Davada hükmedilen toplam miktarın 2022 yılı kesinlik sınırı olan 8.000,00 TL nin altında kalması nazara alınarak kesin olarak karar verilmiştir. Zira — karar sayılı ilamında benzer konuya ilişkin; ” … karar altına alınan miktarın yıllar itibariyle yeniden değerlendirme oranları nazara alındığında —– olan 5.880,00 TL’ nin altında kaldığı, dolayısıyla istinafa gelen davalı yönünden kabul edilen dava miktarı itibariyle mahkeme kararının tutar itibariyle kesin nitelikte olduğu anlaşıldığından tarafça yapılan istinaf başvurusunun bu sebeplerle reddinin gerekeceği, kanunun bahşetmediği bir hakkın ise mahkemece taraflara verilemeyeceği, dolayısıyla yerel mahkeme kararında istinaf yasa yolunun açık olduğunun bildirilmesinin taraflar lehine kazanılmış hak doğurmayacağı üzere davalı vekilinin istinaflarının esastan incelenemeyeceği anlaşılmıştır. ” şeklinde karar verildiği görülmüştür.

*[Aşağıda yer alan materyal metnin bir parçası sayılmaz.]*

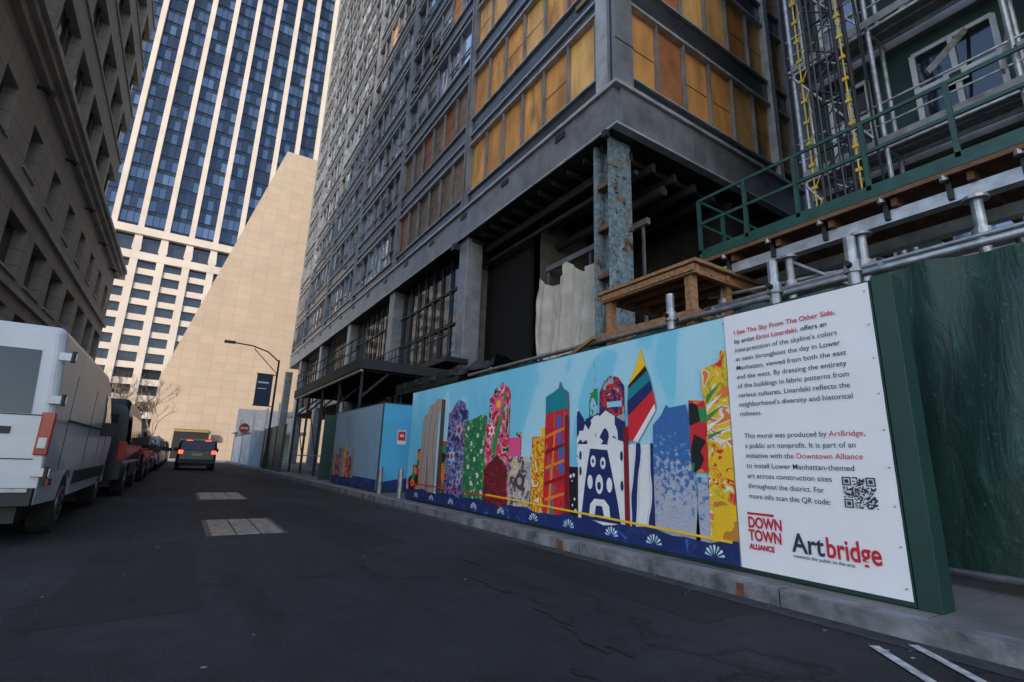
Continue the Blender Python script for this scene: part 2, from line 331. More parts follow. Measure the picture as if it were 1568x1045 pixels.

HÜKÜM:Gerekçesi yukarıda açıklandığı üzere;
1-Davanın KABULÜNE; davalı tarafından — dosyasına yapmış olduğu İTİRAZIN 323,50 TL üzerinden İPTALİNE, fazlaya ilişkin talebin REDDİNE,
2-Alacağın varlığı ve miktarı yargılamayı gerektirdiğinden icra inkar tazminatı talebinin REDDİNE,
3-Hüküm altına alınan miktar üzerinden hesaplanan 22,09 TL harçtan, dava açılırken peşin olarak alınan 59,30 TL harcın mahsubu ile fazla alınan 37,21‬ TL’ nin davacıya iadesine,
4-Davacı tarafından yatırılan 59,30 TL başvuru harcı, 59,30 TL peşin harç toplamı 118,60 TL ile 1.269,20 TL ( Bilirkişi ücreti, tebligat gideri, müzekkere gideri ve dosyadaki diğer masraflar) olmak üzere toplam 1.387,8‬0 TL yargılama giderinden davanın kabul 0,88 ve red 0,12 oranına göre hesaplanan 1.221,26 TL’sinin davalıdan tahsili ile davacıya verilmesine, bakiyesinin davacı üzerinde bırakılmasına,
5-Davalı tarafından dava dosyasına yatırılan bir gider avansı bulunmadığından bu konuda karar verilmesine yer olmadığına,
6—- davalıdan tahsili ile hazineye irat kaydına,
7—- davacıdan tahsili ile hazineye irat kaydına,
8-Taraflarca dava dosyasına yatırılan gider avansından artan kısmın HMK. 333.maddesi gereğince karar kesinleştikten sonra yatırana iadesine,
9-Davacı davada kendisini vekil ile temsil ettirdiğinden karar tarihinde yürürlükte bulunan — davanın kabul edilen miktarı üzerinden 323,50 TL vekâlet ücretinin davalıdan tahsili ile davacıya verilmesine,
10-Davalı davada kendisini vekil ile temsil ettirdiğinden karar tarihinde yürürlükte bulunan –davanın reddedilen miktarı üzerinden hesaplanan 42,80 TL vekâlet ücretinin davacıdan alınarak davalıya verilmesine,
Dair, davacı vekilinin ve davalı vekilinin yüzüne karşı dava değeri kesinlik sınırının altında kalması nazara alınarak KESİN olmak üzere verilen karar açıkça okunup anlatıldı.